Milano – Le rese ex works – in cui cioè il venditore non è tenuto a occuparsi del carico delle merci nel vettore scelto dal compratore, né a sostenere i costi per lo sdoganamento all’esportazione – possono sembrare la soluzione più comoda per vendere i propri prodotti all’estero, ma spesso si rivelano solo “uno specchietto per le allodole” che nella realtà “nasconde molte incertezze”. A dirlo, nel corso di un convegno interamente dedicato a questo tema organizzato da Aice (Associazione Italiana Commercio Estero), è stata Roberta Saporiti, accountant dell’ufficio Finance e Controllo di Gestione di Vibram Spa, che in una frase ha sintetizzato una posizione espressa pressoché anche in tutti gli interventi precedenti al suo.

Sul tema l’azienda varesina, produttrice di suole in gomma che esporta in tutto il mondo (con ricavi da vendite pari per il 2022 a 322 milioni di euro) ha acquisito consapevolezza già da tempo, fino ad avviare tre anni fa un percorso per rivedere questa impostazione, che già mostrava una serie di criticità. Tra i limiti, ha evidenziato Saporiti, innanzitutto l’assenza di controllo sullo spedizioniere e sulla spedizione, le incertezze sulle responsabilità nel caricamento del mezzo che viene a ritirare la merce, ma anche l’impossibilità di offrire un customer service adeguato e le difficoltà nel reperire evidenze in grado di provare l’avvenuta esportazione (o cessione intracomunitaria).

A dettare il cambio di passo, ha spiegato Saporiti, sono stati però tre soprattutto tre fattori: il cambio di dirigenza che l’azienda ha vissuto circa tre anni fa, con la scelta del nuovo management di analizzare e mettere in discussione i diversi processi, la crescente necessità di essere sempre più vicini al cliente e poi lo scoppio della guerra in Ucraina, che ha fatto ancora di più emergere i problemi di tracciabilità delle spedizioni. Da qui la decisione di avviare – in collaborazione con Qvadra Srl (Ormesani Srl) – un audit interno e una attività di formazione con l’obiettivo di mappare i flussi, definire ruoli e responsabilità e in ultima battuta valutare quali altre rese potessero fare al caso di Vibram.

“Non abbiamo ancora individuato la resa del futuro, probabilmente partiremo con la Fca, che è quella che si discosta meno dalla ex works, nell’ottica di un approccio graduale” ha spiegato Saporiti. Nel dettaglio la resa Free carrier (o franco vettore) prevede che il venditore consegni la merce al vettore nella sua sede o in un altro luogo concordato, e la carichi sul mezzo del vettore, provvedendo anche alla documentazione necessaria per la spedizione e al pagamento delle operazioni doganali.

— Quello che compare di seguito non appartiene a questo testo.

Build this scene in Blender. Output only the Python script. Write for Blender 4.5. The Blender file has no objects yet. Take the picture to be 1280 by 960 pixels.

Allo stato attuale Vibram – che nel frattempo si è dotata internamente di una esperta di questioni doganali, la custom specialist Francesca Invernizzi – sta trattando questa possibilità con due clienti. “Nel futuro potremmo pensare anche di dotarci di un ufficio spedizioni interno” ha aggiunto Saporiti, evidenziando la necessità di avere maggiore controllo non solo sui flussi in uscita ma anche sulle importanti importazioni di materie prime necessarie per la produzione.

Da segnalare che la relazione presentata al convegno di Aice ha offerto anche una panoramica sullo stato attuale delle rese Incoterms utilizzate da Vibram per spedizioni verso l’area Emea (che nel 2022 hanno contato per un fatturato di 72,2 milioni di euro). Se complessivamente per quelle sul territorio italiano prevale la Ddp (che pesa complessivamente per il 57% di ricavi dell’area), per l’export (nella macro-regione) la quota maggiore è della ex works, che conta per il 26%.